Turning point: from tobacco to tomatoes

Oct 24, 2016

After serving as a labourer on a tobacco farm for 3 years; and being frustrated because he had nothing to show for his sweat, Mwaisanila Husen of Nsekwa Village in Mlele district, Katavi region decided to call it quits and start growing tomatoes on his own. He discovered that tomato growing was 9 times more profitable than tobacco, and to top it all up -- a lot less labour intensive. “I was earning TZS 150,000 the whole year when I was employed at the tobacco farm, which was not enough for my needs. I now earn TZS 650,000 from tomatoes in just 3 months”, Mwaisanila explained. Considering that water-logging pauses a challenge during the rainy season, Mwaisanila is able to grow tomatoes 6 months of the year, during which he earns a total of TZS 1,300,000 which is almost 9 times what he was previously making.
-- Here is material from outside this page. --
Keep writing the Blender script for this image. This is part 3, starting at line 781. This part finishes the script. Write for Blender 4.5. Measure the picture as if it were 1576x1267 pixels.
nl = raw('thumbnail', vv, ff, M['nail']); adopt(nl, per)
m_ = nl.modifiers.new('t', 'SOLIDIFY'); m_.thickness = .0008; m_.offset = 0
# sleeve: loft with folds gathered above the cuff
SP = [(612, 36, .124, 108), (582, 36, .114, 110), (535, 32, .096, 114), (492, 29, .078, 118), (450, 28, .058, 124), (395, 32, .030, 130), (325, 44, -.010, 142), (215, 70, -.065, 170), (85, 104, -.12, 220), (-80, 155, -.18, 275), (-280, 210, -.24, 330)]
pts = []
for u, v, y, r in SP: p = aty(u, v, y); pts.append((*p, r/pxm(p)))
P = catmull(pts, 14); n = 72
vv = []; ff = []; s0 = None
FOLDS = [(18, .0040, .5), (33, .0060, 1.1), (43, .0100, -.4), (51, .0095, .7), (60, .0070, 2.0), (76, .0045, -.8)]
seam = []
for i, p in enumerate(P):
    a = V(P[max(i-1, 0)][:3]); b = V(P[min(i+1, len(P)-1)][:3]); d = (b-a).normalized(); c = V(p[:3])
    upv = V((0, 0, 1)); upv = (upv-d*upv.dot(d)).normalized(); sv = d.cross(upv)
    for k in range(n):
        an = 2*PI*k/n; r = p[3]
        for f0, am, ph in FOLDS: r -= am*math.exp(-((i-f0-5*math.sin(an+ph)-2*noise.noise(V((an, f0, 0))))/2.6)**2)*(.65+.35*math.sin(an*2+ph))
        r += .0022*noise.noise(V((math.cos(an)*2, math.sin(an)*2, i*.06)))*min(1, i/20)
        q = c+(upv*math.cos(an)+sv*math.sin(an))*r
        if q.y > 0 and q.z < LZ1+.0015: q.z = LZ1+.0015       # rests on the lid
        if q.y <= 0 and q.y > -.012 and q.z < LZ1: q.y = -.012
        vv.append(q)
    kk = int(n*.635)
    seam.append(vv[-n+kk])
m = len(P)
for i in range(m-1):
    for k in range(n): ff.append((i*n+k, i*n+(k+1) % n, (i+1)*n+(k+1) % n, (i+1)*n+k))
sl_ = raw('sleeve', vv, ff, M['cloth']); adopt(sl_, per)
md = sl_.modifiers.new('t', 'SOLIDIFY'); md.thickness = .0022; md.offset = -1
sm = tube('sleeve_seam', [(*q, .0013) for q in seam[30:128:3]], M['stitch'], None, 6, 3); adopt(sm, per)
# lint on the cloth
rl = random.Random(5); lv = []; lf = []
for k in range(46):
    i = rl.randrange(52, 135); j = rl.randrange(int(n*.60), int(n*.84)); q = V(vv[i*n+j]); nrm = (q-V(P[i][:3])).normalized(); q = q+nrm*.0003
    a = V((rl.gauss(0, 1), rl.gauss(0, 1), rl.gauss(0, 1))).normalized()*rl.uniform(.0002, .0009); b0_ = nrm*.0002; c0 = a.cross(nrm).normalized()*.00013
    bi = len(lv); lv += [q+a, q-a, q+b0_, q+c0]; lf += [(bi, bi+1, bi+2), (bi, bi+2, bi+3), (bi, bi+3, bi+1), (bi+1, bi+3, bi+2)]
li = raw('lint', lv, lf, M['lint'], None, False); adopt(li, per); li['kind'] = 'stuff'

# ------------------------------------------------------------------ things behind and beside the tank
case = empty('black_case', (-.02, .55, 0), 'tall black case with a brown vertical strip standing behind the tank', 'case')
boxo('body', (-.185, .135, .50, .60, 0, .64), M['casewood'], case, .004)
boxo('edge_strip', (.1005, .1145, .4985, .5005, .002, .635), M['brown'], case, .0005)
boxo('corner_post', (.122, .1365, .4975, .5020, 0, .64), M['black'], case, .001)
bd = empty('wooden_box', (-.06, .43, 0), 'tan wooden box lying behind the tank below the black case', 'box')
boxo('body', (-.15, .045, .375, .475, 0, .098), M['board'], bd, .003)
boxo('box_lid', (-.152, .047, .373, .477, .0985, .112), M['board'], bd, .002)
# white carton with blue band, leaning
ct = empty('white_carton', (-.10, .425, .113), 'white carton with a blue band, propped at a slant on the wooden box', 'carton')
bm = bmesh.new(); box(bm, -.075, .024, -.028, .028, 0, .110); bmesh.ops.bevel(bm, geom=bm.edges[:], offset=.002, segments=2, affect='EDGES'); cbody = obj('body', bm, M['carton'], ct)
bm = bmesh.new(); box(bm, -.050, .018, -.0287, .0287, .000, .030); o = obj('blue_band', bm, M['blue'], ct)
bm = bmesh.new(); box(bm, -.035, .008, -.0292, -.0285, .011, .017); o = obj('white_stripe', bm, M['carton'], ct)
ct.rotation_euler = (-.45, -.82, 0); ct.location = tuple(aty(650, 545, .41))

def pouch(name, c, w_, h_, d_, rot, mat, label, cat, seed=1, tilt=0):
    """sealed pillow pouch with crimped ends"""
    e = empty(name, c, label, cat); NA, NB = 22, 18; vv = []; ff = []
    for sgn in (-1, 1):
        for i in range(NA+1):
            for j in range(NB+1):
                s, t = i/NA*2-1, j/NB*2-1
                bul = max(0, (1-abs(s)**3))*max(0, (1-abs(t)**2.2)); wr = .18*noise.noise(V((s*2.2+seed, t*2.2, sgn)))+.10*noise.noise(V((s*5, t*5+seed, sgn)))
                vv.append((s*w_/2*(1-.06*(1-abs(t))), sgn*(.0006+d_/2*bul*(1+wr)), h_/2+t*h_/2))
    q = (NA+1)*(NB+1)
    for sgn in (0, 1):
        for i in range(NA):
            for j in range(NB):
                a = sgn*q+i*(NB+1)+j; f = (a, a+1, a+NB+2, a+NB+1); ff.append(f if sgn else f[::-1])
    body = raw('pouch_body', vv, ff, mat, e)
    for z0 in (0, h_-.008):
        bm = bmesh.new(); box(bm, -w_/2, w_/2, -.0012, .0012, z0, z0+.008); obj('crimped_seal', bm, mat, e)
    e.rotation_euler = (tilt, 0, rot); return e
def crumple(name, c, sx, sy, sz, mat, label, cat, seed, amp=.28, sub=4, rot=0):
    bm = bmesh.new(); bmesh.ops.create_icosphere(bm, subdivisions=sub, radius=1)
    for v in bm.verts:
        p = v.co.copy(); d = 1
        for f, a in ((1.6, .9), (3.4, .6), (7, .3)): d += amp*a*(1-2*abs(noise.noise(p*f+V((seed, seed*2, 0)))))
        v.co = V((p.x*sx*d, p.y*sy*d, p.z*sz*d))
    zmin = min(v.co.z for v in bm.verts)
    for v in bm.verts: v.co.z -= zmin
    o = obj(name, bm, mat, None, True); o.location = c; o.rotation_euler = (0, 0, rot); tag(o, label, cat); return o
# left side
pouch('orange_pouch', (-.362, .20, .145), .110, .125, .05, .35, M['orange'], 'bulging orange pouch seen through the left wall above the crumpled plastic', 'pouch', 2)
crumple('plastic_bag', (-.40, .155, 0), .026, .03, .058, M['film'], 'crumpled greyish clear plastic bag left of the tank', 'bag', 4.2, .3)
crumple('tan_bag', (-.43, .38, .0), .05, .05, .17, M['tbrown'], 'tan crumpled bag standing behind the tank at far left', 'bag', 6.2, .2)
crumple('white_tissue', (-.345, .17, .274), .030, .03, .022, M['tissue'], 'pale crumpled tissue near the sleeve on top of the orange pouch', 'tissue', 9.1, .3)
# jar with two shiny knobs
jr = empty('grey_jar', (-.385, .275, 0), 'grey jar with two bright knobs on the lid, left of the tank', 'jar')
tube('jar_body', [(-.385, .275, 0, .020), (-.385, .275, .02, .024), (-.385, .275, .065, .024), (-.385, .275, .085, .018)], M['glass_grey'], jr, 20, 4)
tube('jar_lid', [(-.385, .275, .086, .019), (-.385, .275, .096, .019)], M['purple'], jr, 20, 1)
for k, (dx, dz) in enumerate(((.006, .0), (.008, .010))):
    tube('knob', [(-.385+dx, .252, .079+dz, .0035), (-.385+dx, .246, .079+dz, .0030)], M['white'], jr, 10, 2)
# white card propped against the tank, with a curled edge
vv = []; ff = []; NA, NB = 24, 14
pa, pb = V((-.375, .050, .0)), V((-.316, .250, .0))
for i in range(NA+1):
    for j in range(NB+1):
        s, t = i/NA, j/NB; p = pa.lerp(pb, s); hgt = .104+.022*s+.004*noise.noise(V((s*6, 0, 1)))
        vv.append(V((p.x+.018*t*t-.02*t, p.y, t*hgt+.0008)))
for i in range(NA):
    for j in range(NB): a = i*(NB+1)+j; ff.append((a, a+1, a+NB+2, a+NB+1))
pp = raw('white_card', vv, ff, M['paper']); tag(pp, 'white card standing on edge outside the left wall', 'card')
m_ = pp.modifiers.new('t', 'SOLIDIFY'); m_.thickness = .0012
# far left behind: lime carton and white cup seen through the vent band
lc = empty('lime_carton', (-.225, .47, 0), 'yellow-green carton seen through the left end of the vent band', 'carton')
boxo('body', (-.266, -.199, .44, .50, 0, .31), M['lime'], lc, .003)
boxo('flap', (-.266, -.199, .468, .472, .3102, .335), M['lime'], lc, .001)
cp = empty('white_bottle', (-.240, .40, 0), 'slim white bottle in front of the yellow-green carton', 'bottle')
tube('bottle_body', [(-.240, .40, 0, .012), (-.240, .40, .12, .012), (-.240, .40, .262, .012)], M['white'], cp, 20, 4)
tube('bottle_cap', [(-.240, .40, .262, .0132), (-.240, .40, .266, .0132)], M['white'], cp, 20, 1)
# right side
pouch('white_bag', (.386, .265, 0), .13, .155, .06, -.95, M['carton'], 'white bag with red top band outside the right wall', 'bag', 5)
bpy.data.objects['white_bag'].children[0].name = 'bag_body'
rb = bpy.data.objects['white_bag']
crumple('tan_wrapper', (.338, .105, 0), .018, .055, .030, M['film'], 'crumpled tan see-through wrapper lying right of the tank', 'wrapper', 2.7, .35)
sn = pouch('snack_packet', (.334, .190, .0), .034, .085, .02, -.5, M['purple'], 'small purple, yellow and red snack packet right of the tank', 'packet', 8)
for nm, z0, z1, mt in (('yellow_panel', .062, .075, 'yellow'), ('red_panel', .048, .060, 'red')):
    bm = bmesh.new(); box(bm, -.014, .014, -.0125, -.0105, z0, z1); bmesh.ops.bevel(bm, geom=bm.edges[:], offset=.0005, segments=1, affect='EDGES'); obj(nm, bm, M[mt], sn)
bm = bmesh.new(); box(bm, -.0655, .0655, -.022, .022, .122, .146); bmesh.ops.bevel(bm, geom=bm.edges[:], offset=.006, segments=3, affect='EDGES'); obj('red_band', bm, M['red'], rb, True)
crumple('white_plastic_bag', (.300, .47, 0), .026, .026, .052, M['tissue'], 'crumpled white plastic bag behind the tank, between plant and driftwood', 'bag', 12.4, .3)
This is only the second year to venture into tomato growing, yet he claims that he has already managed to procure iron sheets and a plot of land which will allow him to build a modern house. He plans to procure bricks after this season’s harvest. Besides this achievement, Mwaisanila has taught 6 other growers whose gardens are just adjacent to his.

The switch from tobacco to tomatoes is as a result of support from the Global Environment Facility (GEF) and the United Nations Development Programme (UNDP) partnership project titled ‘Mainstreaming Sustainable Forest Management’ (SFM) into the Miombo Woodlands of western Tanzania. The main objective of this project is to enable miombo-dependent communities to adopt productive practices that are favourable to biodiversity conservation, reduce carbon emissions from land use change and improve livelihoods.
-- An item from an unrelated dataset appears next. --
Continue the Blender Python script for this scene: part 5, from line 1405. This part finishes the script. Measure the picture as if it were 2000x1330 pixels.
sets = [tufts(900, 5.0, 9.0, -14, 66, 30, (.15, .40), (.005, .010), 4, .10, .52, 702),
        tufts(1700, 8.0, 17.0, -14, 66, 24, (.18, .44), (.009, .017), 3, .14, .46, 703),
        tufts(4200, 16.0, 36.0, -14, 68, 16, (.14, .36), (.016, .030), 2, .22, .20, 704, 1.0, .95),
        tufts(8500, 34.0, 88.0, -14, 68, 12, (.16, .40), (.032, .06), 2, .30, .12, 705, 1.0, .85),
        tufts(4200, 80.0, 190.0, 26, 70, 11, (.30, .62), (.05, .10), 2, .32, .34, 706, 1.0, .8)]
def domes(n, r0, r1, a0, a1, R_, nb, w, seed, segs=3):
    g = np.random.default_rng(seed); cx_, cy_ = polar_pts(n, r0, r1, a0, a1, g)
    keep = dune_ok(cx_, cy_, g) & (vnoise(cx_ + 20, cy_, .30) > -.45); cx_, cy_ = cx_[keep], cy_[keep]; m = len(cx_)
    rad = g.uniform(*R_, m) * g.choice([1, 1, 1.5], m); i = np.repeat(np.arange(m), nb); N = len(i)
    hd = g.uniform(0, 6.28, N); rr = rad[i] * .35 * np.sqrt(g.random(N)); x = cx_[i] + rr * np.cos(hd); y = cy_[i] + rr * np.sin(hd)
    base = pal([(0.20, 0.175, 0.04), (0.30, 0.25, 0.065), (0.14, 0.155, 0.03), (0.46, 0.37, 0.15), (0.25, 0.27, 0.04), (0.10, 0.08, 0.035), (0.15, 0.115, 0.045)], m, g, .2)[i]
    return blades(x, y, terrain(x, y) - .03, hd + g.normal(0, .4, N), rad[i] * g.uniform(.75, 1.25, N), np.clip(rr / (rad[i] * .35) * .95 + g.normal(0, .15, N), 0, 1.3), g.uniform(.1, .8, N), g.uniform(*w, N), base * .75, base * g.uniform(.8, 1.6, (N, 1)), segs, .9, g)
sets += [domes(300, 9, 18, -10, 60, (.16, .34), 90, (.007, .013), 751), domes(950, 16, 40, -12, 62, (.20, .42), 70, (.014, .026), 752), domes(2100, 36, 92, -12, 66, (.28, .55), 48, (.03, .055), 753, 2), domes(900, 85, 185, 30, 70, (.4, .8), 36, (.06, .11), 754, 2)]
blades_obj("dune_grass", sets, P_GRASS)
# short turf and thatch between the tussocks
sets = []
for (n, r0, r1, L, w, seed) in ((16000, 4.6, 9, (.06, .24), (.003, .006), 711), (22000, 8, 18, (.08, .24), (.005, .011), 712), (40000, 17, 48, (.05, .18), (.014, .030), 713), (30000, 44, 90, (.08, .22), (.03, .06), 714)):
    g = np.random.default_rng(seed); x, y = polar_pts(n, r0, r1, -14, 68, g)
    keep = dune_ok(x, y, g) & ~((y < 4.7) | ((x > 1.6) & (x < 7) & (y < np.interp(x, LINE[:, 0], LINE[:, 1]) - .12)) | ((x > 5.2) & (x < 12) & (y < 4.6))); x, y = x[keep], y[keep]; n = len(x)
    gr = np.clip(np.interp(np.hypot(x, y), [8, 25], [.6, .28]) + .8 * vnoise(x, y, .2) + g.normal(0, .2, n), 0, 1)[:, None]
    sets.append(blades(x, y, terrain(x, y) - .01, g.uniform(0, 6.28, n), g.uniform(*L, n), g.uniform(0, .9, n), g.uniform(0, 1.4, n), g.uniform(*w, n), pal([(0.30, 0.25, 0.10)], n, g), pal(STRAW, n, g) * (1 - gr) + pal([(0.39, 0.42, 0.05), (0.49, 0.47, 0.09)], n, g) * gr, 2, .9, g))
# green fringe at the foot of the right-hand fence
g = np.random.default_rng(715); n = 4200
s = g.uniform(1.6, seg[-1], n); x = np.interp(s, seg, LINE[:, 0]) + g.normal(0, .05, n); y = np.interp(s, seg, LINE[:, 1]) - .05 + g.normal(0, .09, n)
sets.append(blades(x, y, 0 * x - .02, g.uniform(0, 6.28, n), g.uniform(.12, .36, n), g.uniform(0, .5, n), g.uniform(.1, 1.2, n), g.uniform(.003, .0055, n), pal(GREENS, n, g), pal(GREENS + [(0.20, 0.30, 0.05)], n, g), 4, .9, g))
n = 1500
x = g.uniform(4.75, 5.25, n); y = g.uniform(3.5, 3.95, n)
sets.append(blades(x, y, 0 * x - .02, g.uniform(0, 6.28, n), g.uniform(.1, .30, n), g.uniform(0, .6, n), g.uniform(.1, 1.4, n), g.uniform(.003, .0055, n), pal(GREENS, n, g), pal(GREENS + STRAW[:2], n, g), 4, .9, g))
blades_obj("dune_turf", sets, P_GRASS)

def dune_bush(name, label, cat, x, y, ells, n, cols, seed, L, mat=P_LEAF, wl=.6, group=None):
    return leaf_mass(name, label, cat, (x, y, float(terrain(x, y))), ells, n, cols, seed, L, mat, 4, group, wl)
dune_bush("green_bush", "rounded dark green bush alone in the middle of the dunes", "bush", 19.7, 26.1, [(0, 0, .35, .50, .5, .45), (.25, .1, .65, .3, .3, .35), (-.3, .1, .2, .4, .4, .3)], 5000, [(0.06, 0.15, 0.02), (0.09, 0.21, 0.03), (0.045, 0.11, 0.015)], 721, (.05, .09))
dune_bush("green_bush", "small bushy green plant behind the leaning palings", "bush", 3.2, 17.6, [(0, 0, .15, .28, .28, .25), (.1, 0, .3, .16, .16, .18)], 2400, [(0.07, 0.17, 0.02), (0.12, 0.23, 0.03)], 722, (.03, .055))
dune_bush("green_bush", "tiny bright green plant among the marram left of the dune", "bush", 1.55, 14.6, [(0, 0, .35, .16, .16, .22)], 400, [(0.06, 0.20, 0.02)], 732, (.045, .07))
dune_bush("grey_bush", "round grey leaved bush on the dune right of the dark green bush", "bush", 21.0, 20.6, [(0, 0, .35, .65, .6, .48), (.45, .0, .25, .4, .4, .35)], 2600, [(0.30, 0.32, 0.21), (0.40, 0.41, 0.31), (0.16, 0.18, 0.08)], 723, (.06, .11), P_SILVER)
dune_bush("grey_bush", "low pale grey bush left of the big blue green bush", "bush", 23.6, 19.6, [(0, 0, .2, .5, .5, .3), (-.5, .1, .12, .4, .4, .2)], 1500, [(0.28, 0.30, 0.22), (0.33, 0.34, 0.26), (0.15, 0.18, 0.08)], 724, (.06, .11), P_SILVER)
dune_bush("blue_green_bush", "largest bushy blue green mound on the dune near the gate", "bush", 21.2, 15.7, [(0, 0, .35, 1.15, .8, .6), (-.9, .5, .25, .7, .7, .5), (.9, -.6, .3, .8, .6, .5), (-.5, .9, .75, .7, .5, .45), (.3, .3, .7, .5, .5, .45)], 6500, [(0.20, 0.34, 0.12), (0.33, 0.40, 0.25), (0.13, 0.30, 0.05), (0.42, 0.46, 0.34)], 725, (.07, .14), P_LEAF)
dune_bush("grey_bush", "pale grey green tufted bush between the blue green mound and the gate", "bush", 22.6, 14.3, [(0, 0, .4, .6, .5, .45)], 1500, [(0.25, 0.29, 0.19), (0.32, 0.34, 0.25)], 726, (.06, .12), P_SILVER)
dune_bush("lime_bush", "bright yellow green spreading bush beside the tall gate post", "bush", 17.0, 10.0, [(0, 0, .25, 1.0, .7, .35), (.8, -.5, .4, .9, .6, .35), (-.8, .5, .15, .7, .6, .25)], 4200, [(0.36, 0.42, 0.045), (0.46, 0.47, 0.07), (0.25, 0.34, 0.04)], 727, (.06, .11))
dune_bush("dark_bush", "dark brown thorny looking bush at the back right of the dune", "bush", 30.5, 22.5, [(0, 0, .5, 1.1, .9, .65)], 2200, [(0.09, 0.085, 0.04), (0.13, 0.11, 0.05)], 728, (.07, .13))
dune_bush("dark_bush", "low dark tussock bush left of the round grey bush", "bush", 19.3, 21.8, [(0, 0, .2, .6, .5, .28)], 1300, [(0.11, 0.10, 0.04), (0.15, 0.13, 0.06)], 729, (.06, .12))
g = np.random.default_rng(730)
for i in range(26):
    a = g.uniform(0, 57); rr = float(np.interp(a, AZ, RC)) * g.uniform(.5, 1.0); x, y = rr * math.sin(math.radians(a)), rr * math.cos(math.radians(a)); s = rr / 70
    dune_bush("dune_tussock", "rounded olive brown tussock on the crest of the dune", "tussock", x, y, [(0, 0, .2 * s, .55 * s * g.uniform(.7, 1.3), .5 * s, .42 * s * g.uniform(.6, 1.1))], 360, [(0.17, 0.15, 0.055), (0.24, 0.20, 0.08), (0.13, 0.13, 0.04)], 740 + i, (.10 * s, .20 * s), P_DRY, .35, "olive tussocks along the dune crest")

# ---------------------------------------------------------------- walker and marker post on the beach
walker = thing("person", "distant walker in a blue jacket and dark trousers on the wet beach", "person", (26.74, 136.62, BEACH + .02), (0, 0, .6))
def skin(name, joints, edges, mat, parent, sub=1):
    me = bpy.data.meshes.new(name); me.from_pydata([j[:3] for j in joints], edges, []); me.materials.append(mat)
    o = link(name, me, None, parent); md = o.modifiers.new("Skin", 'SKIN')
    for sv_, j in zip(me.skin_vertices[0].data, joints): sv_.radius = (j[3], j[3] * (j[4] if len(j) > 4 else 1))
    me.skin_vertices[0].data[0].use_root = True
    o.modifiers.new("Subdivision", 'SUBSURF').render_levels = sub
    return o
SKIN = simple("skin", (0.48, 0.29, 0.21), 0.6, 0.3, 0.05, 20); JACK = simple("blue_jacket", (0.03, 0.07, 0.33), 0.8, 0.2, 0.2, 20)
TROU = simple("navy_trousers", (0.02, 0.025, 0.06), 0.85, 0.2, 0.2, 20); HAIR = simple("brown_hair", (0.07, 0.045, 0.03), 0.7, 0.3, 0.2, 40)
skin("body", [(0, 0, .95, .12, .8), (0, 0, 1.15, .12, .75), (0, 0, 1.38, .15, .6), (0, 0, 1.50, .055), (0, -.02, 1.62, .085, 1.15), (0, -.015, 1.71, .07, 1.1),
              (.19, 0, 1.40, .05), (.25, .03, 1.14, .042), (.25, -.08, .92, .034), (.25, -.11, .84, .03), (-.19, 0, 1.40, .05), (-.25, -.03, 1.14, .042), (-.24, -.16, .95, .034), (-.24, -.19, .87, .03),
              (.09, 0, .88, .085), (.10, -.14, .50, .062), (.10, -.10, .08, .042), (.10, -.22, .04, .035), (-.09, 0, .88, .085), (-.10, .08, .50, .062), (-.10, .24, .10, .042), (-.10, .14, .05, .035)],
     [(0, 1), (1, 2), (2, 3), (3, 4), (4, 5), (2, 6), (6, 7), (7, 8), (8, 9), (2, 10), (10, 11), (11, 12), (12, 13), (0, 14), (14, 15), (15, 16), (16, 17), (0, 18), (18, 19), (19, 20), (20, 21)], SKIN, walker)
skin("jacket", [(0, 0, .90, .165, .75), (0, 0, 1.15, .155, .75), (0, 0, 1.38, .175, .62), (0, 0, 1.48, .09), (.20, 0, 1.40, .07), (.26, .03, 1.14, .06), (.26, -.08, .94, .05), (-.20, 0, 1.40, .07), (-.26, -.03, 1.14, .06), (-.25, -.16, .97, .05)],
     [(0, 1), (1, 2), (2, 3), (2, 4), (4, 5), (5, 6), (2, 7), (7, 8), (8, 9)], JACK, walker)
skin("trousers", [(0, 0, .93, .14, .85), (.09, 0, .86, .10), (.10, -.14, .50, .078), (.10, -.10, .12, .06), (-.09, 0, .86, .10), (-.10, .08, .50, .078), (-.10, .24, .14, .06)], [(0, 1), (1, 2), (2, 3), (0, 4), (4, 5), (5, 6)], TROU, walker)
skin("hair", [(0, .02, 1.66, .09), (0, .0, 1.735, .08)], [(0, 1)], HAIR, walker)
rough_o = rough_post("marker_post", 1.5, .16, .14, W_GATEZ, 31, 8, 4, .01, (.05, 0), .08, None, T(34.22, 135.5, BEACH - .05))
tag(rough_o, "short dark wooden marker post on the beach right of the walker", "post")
One of the main focus of the project is to ensure that communities are less dependent on tobacco growing, which is the main contributor to deforestation and degradation in the regions of Katavi and Tabora. Crop diversification is one of the strategies used to combat this. By the use of this strategy, the project promotes horticultural and other high-value crops such as sunflower as an alternative to tobacco growing. Members of the Nsekwa Village have expressed that the strategy is indeed beneficial to the environment and is also contributing to economies of scale.

Before becoming a tomato farmer, in 2014 Mwaisanila attended a training workshop that was organized by the project in Urambo District. At the end of the workshop, participants bought fertilizer that were supplied by YARA. They also bought other inputs from agro-dealers who also participated in the workshop. From this training, Mwaisanila was able to grow tomatoes before the rainy season began. From the yield, he made TZS 350,000 in the first year, and since then, he now grows tomatoes twice a year. This would not have been achieved without the support from the UNDP/GEF partnership project.

The project has also supplied Mwaisanila with fertilizers and fungicides in the as an incentive. Jointly with his protégés, they have resolved to start growing tomatoes throughout the year in an effort to realize more income. Moving forward, the plan is to shift to an area that is not water-logged during the rainy season.